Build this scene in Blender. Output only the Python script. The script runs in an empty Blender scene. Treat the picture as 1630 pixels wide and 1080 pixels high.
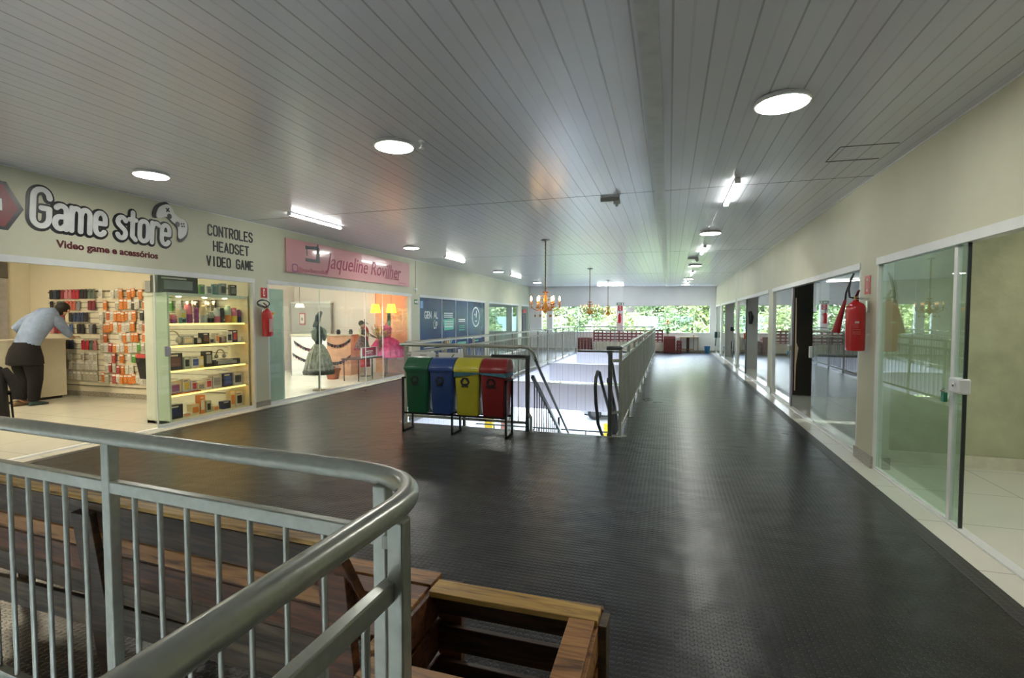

==

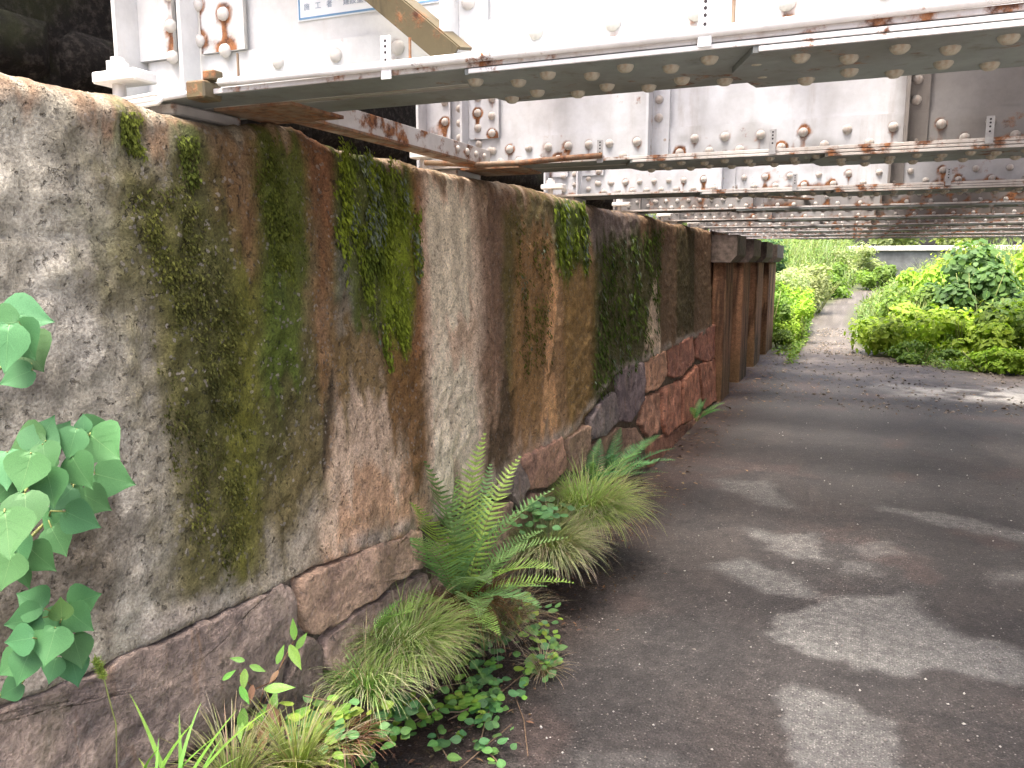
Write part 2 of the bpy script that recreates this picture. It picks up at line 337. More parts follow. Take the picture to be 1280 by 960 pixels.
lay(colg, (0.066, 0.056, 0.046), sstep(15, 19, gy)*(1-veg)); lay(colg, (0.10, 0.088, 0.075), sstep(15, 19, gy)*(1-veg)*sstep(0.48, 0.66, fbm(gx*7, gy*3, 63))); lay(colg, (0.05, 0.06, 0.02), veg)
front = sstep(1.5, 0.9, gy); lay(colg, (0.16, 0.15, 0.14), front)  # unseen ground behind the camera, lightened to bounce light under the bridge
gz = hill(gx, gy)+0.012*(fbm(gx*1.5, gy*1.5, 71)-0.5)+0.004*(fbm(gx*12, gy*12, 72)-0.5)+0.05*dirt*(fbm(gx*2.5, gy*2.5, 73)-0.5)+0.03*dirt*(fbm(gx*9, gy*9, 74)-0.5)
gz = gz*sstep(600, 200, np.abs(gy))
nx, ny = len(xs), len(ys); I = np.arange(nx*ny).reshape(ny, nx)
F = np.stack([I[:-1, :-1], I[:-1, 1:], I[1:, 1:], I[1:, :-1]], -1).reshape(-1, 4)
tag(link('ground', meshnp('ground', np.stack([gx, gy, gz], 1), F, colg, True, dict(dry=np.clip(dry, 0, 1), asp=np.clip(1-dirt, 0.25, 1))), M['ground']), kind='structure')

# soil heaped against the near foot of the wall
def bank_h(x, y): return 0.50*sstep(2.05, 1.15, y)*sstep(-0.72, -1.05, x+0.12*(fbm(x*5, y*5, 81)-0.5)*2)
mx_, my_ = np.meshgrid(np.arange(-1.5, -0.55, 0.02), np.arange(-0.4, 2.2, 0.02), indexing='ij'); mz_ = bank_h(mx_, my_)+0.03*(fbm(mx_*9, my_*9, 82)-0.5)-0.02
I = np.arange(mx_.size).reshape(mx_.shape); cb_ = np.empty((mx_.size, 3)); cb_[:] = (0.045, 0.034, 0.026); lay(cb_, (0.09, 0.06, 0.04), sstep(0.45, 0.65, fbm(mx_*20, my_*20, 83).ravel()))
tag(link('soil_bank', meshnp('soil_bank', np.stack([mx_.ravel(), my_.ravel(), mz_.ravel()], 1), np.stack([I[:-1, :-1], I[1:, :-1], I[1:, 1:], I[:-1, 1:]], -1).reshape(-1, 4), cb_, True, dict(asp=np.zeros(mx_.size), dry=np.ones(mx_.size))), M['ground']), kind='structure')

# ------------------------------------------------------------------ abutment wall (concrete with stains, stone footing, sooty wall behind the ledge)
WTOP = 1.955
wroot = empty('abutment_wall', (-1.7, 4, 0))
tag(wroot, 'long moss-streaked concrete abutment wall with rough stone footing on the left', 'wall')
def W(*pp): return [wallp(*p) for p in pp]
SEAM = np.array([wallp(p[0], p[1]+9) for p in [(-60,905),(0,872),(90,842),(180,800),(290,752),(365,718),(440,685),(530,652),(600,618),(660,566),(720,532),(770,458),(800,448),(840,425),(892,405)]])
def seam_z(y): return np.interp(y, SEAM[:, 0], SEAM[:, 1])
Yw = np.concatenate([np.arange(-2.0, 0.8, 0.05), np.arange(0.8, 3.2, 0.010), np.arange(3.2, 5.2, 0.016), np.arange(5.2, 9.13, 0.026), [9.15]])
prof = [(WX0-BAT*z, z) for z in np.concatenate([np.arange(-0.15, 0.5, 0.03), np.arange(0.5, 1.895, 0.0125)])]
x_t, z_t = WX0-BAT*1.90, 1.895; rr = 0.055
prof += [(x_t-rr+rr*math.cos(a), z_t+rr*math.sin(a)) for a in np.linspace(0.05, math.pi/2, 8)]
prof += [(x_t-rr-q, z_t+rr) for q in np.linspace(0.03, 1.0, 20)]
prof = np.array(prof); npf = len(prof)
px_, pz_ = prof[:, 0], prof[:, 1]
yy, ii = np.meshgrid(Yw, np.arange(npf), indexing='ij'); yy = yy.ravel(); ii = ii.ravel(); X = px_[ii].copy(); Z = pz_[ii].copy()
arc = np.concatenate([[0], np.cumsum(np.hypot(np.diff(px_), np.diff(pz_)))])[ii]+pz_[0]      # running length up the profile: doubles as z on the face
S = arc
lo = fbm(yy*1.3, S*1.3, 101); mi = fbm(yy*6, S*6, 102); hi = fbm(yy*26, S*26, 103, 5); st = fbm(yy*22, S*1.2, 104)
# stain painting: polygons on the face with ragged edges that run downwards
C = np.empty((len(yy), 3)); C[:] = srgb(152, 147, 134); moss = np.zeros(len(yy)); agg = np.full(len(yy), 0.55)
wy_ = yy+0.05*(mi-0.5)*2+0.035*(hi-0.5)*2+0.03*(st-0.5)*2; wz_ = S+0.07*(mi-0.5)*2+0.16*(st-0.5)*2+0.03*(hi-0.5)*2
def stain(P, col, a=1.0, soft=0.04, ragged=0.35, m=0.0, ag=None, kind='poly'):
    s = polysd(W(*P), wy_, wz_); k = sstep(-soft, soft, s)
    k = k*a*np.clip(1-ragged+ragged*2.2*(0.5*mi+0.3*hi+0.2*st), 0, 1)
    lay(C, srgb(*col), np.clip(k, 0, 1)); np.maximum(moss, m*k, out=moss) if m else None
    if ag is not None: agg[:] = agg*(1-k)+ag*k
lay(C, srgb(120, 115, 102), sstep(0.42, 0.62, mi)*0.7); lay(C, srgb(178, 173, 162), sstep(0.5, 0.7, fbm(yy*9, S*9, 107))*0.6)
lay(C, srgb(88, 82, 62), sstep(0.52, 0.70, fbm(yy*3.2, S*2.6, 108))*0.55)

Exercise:
Your task is to print the lines from the one containing "Write part 2" through the one containing "1))), M['ground']), kind='structure')", exactly and with nothing added.

Response to the exercise:
Write part 2 of the bpy script that recreates this picture. It picks up at line 337. More parts follow. Take the picture to be 1280 by 960 pixels.
lay(colg, (0.066, 0.056, 0.046), sstep(15, 19, gy)*(1-veg)); lay(colg, (0.10, 0.088, 0.075), sstep(15, 19, gy)*(1-veg)*sstep(0.48, 0.66, fbm(gx*7, gy*3, 63))); lay(colg, (0.05, 0.06, 0.02), veg)
front = sstep(1.5, 0.9, gy); lay(colg, (0.16, 0.15, 0.14), front)  # unseen ground behind the camera, lightened to bounce light under the bridge
gz = hill(gx, gy)+0.012*(fbm(gx*1.5, gy*1.5, 71)-0.5)+0.004*(fbm(gx*12, gy*12, 72)-0.5)+0.05*dirt*(fbm(gx*2.5, gy*2.5, 73)-0.5)+0.03*dirt*(fbm(gx*9, gy*9, 74)-0.5)
gz = gz*sstep(600, 200, np.abs(gy))
nx, ny = len(xs), len(ys); I = np.arange(nx*ny).reshape(ny, nx)
F = np.stack([I[:-1, :-1], I[:-1, 1:], I[1:, 1:], I[1:, :-1]], -1).reshape(-1, 4)
tag(link('ground', meshnp('ground', np.stack([gx, gy, gz], 1), F, colg, True, dict(dry=np.clip(dry, 0, 1), asp=np.clip(1-dirt, 0.25, 1))), M['ground']), kind='structure')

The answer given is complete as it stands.